Sep 23, 2009 21:54
Okay, that temp job didn't last as long as I had hoped. The agency had predicted 2-5 weeks. It ended up lasting 12 days. It was decent money (and it should be for 56 hours a week), but it was a bit rough not having a day off. In any case, it was good to get out of the house again. And more interestingly, it got me over my dread of getting another supervisor job. Watching the other supervisors reminded me how mind-numbingly easy it is. And socializing reminded me of how easily I can make friends in that environment.
So the temp agency is working to get me interviews for the US Census, either a supervisor position or some analyst position. That doesn't start for awhile though, so I will have to find something else in the meantime.
And I haven't been writing.

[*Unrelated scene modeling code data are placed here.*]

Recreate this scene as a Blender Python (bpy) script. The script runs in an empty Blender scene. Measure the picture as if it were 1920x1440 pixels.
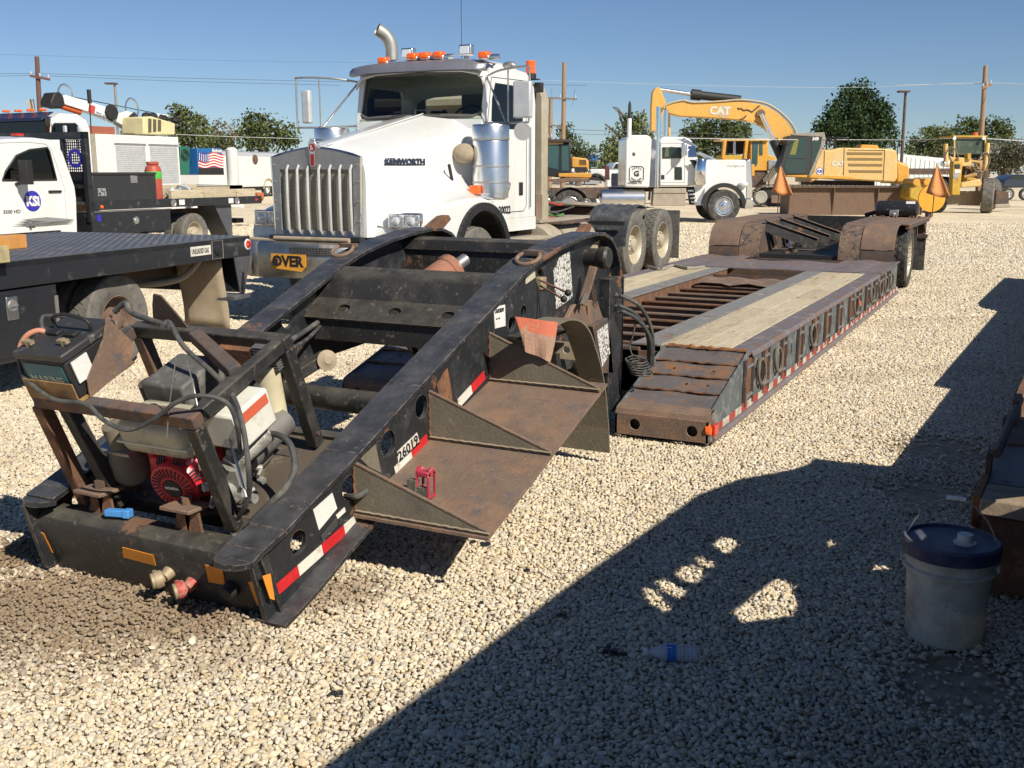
import bpy, bmesh, math, random
import numpy as np
from mathutils import Vector, Matrix, Euler, noise as mnoise
from mathutils.geometry import tessellate_polygon
R = math.radians
rng = random.Random(7)
sc = bpy.context.scene
COL = sc.collection
# ------------------------------------------------------------------ camera
FPX, HOR, CH = 1950.0, 322.0, 1.65
PITCH = math.atan((720 - HOR) / FPX)
AZ = R(26.8)
cam_d = bpy.data.cameras.new('camera'); cam = bpy.data.objects.new('camera', cam_d); COL.objects.link(cam)
cam.location = (0, 0, CH)
cam.rotation_euler = (math.pi / 2 - PITCH, 0, AZ)
cam_d.sensor_width = 36; cam_d.lens = 36 * FPX / 1920
cam_d.clip_start = 0.05; cam_d.clip_end = 3000
sc.camera = cam
# ------------------------------------------------------------------ sky and sun
SUN_EL, SUN_TRAVEL = R(39), R(66)      # the light travels SUN_TRAVEL to the left of +Y
tdir = Vector((-math.sin(SUN_TRAVEL) * math.cos(SUN_EL), math.cos(SUN_TRAVEL) * math.cos(SUN_EL), -math.sin(SUN_EL)))
w = bpy.data.worlds.new('World'); sc.world = w; w.use_nodes = True
nt = w.node_tree; bg = nt.nodes['Background']
sky = nt.nodes.new('ShaderNodeTexSky'); sky.sky_type = 'NISHITA'; sky.sun_disc = False
sky.sun_elevation = SUN_EL
sky.sun_rotation = math.atan2(-tdir.x, -tdir.y)
sky.altitude = 1500; sky.air_density = 1.0; sky.dust_density = 0.1; sky.ozone_density = 3.0
hsv = nt.nodes.new('ShaderNodeMix'); hsv.data_type = 'RGBA'; hsv.blend_type = 'MULTIPLY'; hsv.inputs[0].default_value = 1; hsv.inputs[7].default_value = (.86, .94, 1.07, 1)
nt.links.new(sky.outputs[0], hsv.inputs[6]); nt.links.new(hsv.outputs[2], bg.inputs[0]); bg.inputs[1].default_value = 0.064
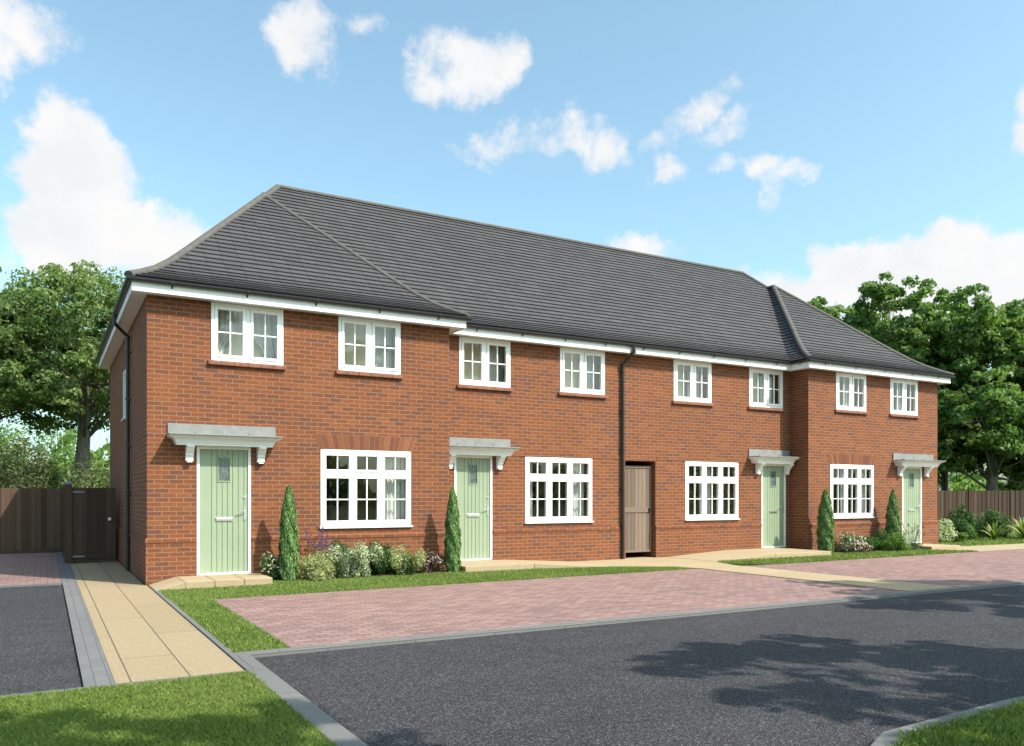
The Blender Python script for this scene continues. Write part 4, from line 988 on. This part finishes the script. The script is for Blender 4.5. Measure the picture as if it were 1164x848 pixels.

My friend Elizabeth has been going over the chapters I have written (which for the record are chapters 1-5, 7-11) and doing edits. I got back her edits on Chapter 1, and they were quite good. She pointed out where I could say more with less, make changes for better flow, remove redundant sentences (the inevitable result of revision), as well as questioning some of my word choices. Hopefully as the edits continue, she'll have suggestions on changing or rearranging scenes and the broader direction of the story and character development. But as I've said before, it's prose that I struggle with most.
I'm also very bored. I don't do anything all day. This must change. I really need to unplug from the internet long enough to get some real work done, but I'm like some little ADD freak who can't stop compulsively checking Facebook, Livejournal, Gmail, and ESPN. I swear, do I really think something is going to change from when I last checked 5 minutes ago?
I cancelled DirecTV, and I've been downloading TV shows. I just finished season 1 of True Blood and started on season 2 last night. I already have seen the last 4 episodes of season 2, so I'm hoping that doesn't ruin the first 8 episodes too much. Then I'll watch Deadwood and Hung. I have the first seasons of those as well. And Firefly has been waiting for me on Hulu for months, but I haven't gotten around to it yet.
Bookwise, I'm reading Daniel Abraham's A Betrayal in Winter. His prose is gorgeous, and characters are impressive. The plot pacing is a bit slow, though that seems to be his style more than a flaw. It's good to read different kinds of fantasy to remind me that my book doesn't have to fit in a specific mold. Sometimes I worry that it isn't as action oriented as say a Brandon Sanderson or Robert Jordan type novel. But I don't write action. It doesn't really appeal to me. The question for me is, can I get away with a slower pace with only average prose? I think that's easier to pull off when, like Abraham, you have exquisite prose that makes your toes curl as you read it.
I told a friend of mine recently that I felt for a novel to be successful, it had to do at least one thing exceptionally. It could be character, plot, prose, theme, action, whatever. If everything is average and one thing is exceptional, the novel works. Right now, I'm feeling that there's no one exceptional thing about what I'm writing. But I shouldn't be too harsh with myself. It is only a first novel, after all. No one comes from the womb fully formed.